Written instruction: In the lines below, output everything from the first line through the line containing "camera', 'wall', kind='structure')" exactly as it is. Pictures are not part of the output.
:: Available data
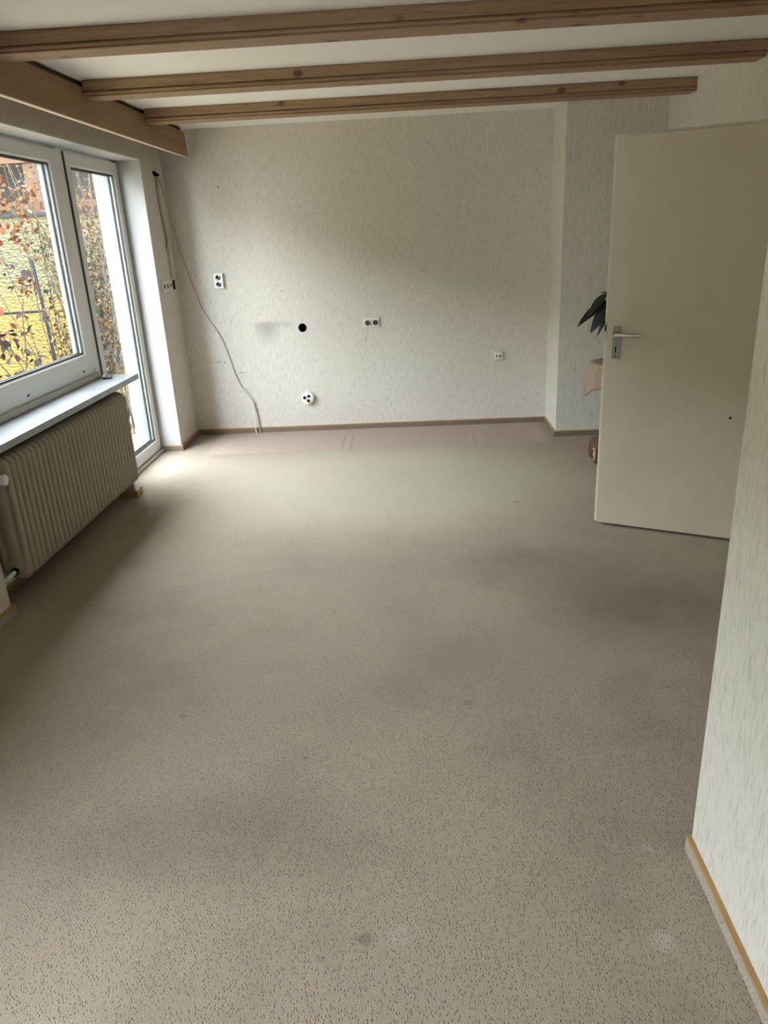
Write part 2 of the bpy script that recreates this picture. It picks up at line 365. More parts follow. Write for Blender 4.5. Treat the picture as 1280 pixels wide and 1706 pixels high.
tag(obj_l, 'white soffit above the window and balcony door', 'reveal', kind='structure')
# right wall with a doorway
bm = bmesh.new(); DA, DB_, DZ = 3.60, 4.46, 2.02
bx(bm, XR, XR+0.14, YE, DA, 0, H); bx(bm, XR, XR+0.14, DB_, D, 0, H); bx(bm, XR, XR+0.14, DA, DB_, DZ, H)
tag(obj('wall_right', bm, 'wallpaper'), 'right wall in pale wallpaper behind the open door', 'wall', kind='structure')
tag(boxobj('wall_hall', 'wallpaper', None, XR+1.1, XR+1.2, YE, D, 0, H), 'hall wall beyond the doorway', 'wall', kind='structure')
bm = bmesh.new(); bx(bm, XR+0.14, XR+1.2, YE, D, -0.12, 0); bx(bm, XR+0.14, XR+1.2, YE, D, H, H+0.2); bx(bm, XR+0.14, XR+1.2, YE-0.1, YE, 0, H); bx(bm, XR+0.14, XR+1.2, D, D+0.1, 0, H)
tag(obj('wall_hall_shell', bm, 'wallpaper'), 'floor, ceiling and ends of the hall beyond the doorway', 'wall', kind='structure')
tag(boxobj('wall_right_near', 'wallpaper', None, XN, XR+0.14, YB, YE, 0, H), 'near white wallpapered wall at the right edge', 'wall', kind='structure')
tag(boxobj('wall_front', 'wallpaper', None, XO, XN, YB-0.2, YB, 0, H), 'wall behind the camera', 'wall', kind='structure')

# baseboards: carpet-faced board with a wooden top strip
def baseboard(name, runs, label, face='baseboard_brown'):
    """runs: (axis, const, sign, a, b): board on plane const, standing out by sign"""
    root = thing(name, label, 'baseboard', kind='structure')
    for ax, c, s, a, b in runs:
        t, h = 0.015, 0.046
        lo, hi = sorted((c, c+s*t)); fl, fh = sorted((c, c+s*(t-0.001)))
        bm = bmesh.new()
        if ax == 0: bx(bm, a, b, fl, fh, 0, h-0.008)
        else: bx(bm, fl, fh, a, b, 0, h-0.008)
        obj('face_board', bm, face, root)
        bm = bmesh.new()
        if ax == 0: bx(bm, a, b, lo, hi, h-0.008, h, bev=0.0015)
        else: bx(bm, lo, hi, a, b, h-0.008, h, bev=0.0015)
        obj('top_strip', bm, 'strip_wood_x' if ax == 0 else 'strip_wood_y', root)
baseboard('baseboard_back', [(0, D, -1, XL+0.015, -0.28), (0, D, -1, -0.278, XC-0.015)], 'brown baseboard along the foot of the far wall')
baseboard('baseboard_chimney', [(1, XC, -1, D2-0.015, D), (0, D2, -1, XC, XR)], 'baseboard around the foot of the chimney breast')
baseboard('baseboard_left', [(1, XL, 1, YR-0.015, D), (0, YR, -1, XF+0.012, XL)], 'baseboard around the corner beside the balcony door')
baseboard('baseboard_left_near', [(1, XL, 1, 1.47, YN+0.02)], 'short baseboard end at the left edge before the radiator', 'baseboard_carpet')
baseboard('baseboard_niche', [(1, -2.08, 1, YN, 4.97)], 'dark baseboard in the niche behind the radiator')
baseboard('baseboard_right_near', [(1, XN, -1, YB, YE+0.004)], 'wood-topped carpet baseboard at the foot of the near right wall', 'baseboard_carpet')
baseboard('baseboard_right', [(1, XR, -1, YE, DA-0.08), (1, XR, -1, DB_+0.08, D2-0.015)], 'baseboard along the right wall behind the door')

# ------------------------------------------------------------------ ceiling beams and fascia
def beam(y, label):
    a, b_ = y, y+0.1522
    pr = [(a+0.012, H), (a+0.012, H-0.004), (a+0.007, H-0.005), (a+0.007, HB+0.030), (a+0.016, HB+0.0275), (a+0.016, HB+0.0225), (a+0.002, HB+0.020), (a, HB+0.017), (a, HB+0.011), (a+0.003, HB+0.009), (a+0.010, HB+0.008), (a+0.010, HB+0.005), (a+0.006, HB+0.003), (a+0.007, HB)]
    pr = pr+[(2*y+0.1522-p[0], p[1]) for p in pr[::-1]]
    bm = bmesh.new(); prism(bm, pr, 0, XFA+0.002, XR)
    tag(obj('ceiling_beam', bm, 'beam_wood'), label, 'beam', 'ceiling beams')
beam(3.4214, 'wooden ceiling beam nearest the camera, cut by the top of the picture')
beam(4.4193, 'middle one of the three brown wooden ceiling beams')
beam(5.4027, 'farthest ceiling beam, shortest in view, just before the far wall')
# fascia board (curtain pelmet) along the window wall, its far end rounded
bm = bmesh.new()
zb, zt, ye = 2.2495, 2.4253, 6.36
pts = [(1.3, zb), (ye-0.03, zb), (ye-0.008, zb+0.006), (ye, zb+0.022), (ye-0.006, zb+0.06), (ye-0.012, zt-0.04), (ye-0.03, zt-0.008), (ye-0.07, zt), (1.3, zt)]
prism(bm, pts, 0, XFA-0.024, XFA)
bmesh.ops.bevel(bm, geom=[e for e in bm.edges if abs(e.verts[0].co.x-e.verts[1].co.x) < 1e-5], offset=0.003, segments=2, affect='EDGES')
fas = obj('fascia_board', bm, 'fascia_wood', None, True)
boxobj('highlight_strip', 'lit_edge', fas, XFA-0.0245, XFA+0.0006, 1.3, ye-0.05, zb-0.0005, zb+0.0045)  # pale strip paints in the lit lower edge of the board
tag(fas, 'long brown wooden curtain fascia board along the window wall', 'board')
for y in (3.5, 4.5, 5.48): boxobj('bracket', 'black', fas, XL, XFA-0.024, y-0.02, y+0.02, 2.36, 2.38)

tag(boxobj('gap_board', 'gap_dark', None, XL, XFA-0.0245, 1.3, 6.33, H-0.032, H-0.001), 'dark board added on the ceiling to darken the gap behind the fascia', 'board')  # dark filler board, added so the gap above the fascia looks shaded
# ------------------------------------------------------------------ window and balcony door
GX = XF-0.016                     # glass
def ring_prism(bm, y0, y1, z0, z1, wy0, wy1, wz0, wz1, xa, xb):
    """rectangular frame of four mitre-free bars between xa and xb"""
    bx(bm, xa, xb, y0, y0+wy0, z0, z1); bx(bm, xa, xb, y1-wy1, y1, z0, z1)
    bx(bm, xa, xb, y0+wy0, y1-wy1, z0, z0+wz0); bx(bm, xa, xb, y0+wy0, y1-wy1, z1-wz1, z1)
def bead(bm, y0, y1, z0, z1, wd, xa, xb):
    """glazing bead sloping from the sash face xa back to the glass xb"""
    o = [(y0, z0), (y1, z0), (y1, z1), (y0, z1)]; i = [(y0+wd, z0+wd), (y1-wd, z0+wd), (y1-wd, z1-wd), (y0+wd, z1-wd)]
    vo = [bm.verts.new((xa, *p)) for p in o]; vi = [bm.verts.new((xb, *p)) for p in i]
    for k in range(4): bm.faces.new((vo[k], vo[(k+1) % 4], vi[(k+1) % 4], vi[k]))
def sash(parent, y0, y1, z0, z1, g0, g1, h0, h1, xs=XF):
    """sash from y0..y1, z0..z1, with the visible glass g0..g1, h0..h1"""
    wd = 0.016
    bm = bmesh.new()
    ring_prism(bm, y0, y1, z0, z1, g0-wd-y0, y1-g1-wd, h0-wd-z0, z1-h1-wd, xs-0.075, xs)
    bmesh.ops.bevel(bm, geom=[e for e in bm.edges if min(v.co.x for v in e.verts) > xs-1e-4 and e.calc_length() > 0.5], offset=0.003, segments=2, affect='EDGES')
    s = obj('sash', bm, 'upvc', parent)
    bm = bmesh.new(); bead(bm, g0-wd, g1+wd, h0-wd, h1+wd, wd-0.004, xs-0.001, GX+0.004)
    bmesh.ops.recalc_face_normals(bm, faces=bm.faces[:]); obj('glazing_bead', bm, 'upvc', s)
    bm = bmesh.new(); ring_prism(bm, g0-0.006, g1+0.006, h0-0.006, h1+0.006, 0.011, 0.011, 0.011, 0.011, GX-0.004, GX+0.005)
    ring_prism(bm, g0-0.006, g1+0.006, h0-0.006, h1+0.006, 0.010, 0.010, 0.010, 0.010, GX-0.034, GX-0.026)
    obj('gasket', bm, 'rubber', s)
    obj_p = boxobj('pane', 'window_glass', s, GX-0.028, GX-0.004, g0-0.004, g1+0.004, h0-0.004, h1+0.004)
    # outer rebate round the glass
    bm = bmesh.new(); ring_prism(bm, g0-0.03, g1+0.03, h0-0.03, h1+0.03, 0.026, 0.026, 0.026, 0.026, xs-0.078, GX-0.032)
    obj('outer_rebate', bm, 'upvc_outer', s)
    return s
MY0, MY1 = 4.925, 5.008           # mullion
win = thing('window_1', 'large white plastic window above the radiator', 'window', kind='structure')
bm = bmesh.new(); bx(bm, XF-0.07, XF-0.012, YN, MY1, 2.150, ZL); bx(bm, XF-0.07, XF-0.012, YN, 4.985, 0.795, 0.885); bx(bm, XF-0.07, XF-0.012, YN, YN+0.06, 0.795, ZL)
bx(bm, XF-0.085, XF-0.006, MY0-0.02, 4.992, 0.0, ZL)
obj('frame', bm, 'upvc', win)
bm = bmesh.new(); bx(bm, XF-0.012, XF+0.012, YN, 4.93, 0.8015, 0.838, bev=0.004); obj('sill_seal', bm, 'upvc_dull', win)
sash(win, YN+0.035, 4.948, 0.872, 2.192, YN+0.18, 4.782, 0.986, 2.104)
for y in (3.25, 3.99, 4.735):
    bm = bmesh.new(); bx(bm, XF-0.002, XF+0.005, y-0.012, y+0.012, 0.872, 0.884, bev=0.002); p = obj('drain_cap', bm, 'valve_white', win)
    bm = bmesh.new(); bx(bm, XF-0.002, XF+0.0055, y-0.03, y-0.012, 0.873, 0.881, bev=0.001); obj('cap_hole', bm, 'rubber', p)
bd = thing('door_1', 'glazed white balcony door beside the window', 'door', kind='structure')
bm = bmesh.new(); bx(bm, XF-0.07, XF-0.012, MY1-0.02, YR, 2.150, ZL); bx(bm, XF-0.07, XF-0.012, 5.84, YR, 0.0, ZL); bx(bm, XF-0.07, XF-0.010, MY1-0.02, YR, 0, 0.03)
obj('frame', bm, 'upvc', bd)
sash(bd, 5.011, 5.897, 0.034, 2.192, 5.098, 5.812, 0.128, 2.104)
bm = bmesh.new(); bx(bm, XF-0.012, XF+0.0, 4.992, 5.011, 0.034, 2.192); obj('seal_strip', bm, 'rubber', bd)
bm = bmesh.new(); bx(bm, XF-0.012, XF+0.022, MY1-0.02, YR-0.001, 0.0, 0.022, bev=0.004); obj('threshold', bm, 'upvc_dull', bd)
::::
Problem solution:
Write part 2 of the bpy script that recreates this picture. It picks up at line 365. More parts follow. Write for Blender 4.5. Treat the picture as 1280 pixels wide and 1706 pixels high.
tag(obj_l, 'white soffit above the window and balcony door', 'reveal', kind='structure')
# right wall with a doorway
bm = bmesh.new(); DA, DB_, DZ = 3.60, 4.46, 2.02
bx(bm, XR, XR+0.14, YE, DA, 0, H); bx(bm, XR, XR+0.14, DB_, D, 0, H); bx(bm, XR, XR+0.14, DA, DB_, DZ, H)
tag(obj('wall_right', bm, 'wallpaper'), 'right wall in pale wallpaper behind the open door', 'wall', kind='structure')
tag(boxobj('wall_hall', 'wallpaper', None, XR+1.1, XR+1.2, YE, D, 0, H), 'hall wall beyond the doorway', 'wall', kind='structure')
bm = bmesh.new(); bx(bm, XR+0.14, XR+1.2, YE, D, -0.12, 0); bx(bm, XR+0.14, XR+1.2, YE, D, H, H+0.2); bx(bm, XR+0.14, XR+1.2, YE-0.1, YE, 0, H); bx(bm, XR+0.14, XR+1.2, D, D+0.1, 0, H)
tag(obj('wall_hall_shell', bm, 'wallpaper'), 'floor, ceiling and ends of the hall beyond the doorway', 'wall', kind='structure')
tag(boxobj('wall_right_near', 'wallpaper', None, XN, XR+0.14, YB, YE, 0, H), 'near white wallpapered wall at the right edge', 'wall', kind='structure')
tag(boxobj('wall_front', 'wallpaper', None, XO, XN, YB-0.2, YB, 0, H), 'wall behind the camera', 'wall', kind='structure')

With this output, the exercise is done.